- _GIVEN MATERIAL_
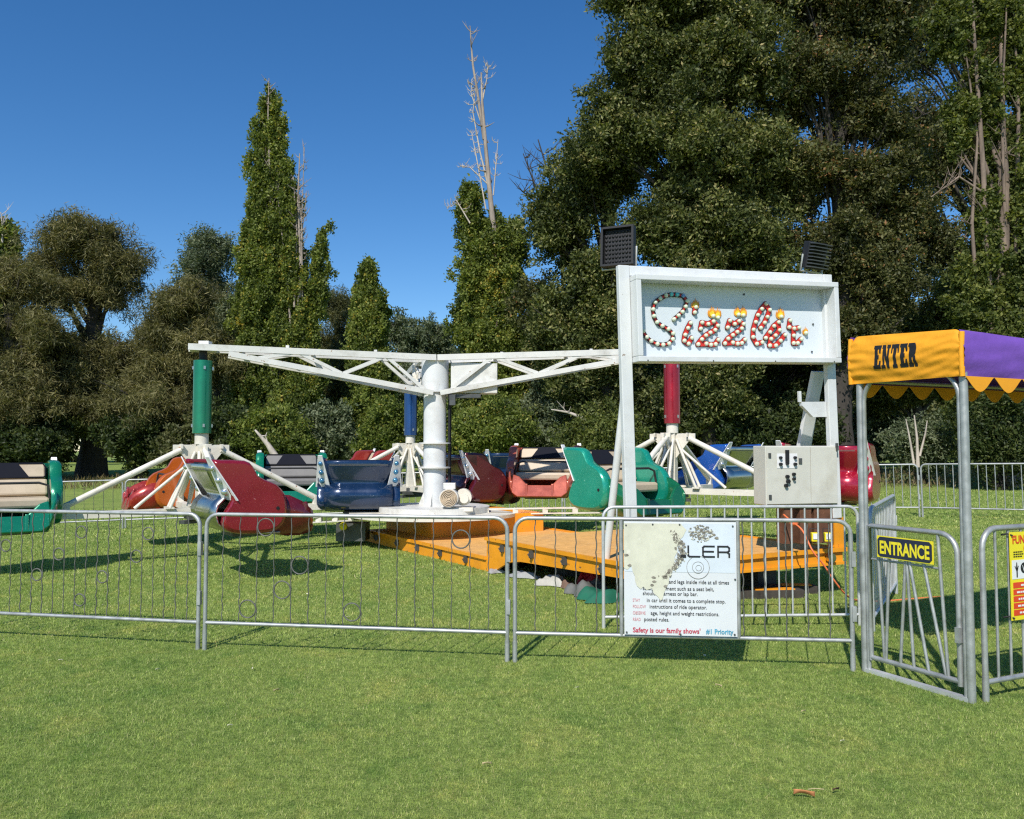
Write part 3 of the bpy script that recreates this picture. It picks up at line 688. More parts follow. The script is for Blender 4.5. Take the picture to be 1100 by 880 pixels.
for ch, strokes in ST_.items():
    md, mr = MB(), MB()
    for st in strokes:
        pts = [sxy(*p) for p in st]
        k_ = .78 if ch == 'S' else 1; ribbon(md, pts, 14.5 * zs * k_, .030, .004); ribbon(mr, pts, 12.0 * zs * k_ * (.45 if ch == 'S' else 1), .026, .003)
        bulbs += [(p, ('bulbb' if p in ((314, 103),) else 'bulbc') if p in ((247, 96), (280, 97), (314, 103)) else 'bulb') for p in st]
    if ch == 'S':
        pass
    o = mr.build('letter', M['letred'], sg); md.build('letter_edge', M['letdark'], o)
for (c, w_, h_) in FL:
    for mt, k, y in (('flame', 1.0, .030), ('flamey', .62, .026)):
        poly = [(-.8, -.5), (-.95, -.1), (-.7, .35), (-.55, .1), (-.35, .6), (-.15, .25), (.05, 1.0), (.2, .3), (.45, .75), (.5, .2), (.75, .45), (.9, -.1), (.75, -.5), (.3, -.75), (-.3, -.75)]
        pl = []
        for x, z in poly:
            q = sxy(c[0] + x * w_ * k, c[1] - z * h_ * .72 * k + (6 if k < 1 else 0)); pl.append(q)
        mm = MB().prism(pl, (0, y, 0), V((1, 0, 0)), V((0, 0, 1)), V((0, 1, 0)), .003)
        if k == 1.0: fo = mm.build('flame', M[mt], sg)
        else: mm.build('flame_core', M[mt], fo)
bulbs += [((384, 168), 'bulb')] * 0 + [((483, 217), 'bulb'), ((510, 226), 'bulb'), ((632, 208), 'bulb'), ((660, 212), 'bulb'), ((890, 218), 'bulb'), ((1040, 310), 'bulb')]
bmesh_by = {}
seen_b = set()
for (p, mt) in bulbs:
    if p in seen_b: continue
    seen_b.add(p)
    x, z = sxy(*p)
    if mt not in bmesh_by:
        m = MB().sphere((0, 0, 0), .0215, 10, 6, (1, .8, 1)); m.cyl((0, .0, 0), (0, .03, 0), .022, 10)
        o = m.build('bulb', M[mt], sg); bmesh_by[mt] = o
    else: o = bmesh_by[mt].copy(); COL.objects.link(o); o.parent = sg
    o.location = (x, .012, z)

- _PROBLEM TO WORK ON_
Return the whole listing, word for word, and leave out every picture.

- _EXERCISE SOLUTION_
Write part 3 of the bpy script that recreates this picture. It picks up at line 688. More parts follow. The script is for Blender 4.5. Take the picture to be 1100 by 880 pixels.
for ch, strokes in ST_.items():
    md, mr = MB(), MB()
    for st in strokes:
        pts = [sxy(*p) for p in st]
        k_ = .78 if ch == 'S' else 1; ribbon(md, pts, 14.5 * zs * k_, .030, .004); ribbon(mr, pts, 12.0 * zs * k_ * (.45 if ch == 'S' else 1), .026, .003)
        bulbs += [(p, ('bulbb' if p in ((314, 103),) else 'bulbc') if p in ((247, 96), (280, 97), (314, 103)) else 'bulb') for p in st]
    if ch == 'S':
        pass
    o = mr.build('letter', M['letred'], sg); md.build('letter_edge', M['letdark'], o)
for (c, w_, h_) in FL:
    for mt, k, y in (('flame', 1.0, .030), ('flamey', .62, .026)):
        poly = [(-.8, -.5), (-.95, -.1), (-.7, .35), (-.55, .1), (-.35, .6), (-.15, .25), (.05, 1.0), (.2, .3), (.45, .75), (.5, .2), (.75, .45), (.9, -.1), (.75, -.5), (.3, -.75), (-.3, -.75)]
        pl = []
        for x, z in poly:
            q = sxy(c[0] + x * w_ * k, c[1] - z * h_ * .72 * k + (6 if k < 1 else 0)); pl.append(q)
        mm = MB().prism(pl, (0, y, 0), V((1, 0, 0)), V((0, 0, 1)), V((0, 1, 0)), .003)
        if k == 1.0: fo = mm.build('flame', M[mt], sg)
        else: mm.build('flame_core', M[mt], fo)
bulbs += [((384, 168), 'bulb')] * 0 + [((483, 217), 'bulb'), ((510, 226), 'bulb'), ((632, 208), 'bulb'), ((660, 212), 'bulb'), ((890, 218), 'bulb'), ((1040, 310), 'bulb')]
bmesh_by = {}
seen_b = set()
for (p, mt) in bulbs:
    if p in seen_b: continue
    seen_b.add(p)
    x, z = sxy(*p)
    if mt not in bmesh_by:
        m = MB().sphere((0, 0, 0), .0215, 10, 6, (1, .8, 1)); m.cyl((0, .0, 0), (0, .03, 0), .022, 10)
        o = m.build('bulb', M[mt], sg); bmesh_by[mt] = o
    else: o = bmesh_by[mt].copy(); COL.objects.link(o); o.parent = sg
    o.location = (x, .012, z)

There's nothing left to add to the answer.